La gauche républicaine telle que vous la décrivez – ou la gauche jacobine décrite par Kévin Boucaud -Victoire – n’est-elle pas la grande perdante de cette séquence électorale ? Et qu’en est-il de la santé du Printemps républicain que l’auteur de La Guerre des gauches annonce chancelante ?

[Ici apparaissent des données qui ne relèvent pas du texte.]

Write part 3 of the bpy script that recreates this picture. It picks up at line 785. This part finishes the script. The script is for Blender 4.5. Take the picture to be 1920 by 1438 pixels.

Chancelante non – nous avons près de 500 adhérents et plus de 12 000 personnes dans le réseau alentours -, mais difficilement audible durant la séquence électorale qui a commencé en septembre dernier et qui se poursuivra jusqu’aux législatives. Pour deux raisons simples : le Printemps républicain a choisi explicitement de ne pas prendre position durant la campagne présidentielle, sauf entre les deux tours pour appeler à voter Emmanuel Macron et non pas seulement empêcher Marine Le Pen d’accéder au pouvoir. Il nous semblait que le premier permettait, même si nous n’étions pas d’accord avec lui, de poursuivre une dispute démocratique et républicaine, ce que la victoire de la seconde risquait de rendre impossible. D’où ce choix clair. Notre mouvement était de fait un peu « en sommeil » durant cette période puisqu’il n’avait pas vocation à y être présent, laissant à ses membres toute liberté pour y participer derrière le candidat de leur choix. La seconde raison est à la fois plus inquiétante conjoncturellement et en même temps porteuse d’avenir : il n’y avait dans cette campagne aucun candidat portant nos idées et dans lequel nous aurions pu nous reconnaître. La gauche républicaine telle que nous l’imaginons n’est représentée nulle part aujourd’hui. C’est donc à nous de structurer notre propre offre politique comme nous avons commencé à le faire avant la campagne présidentielle.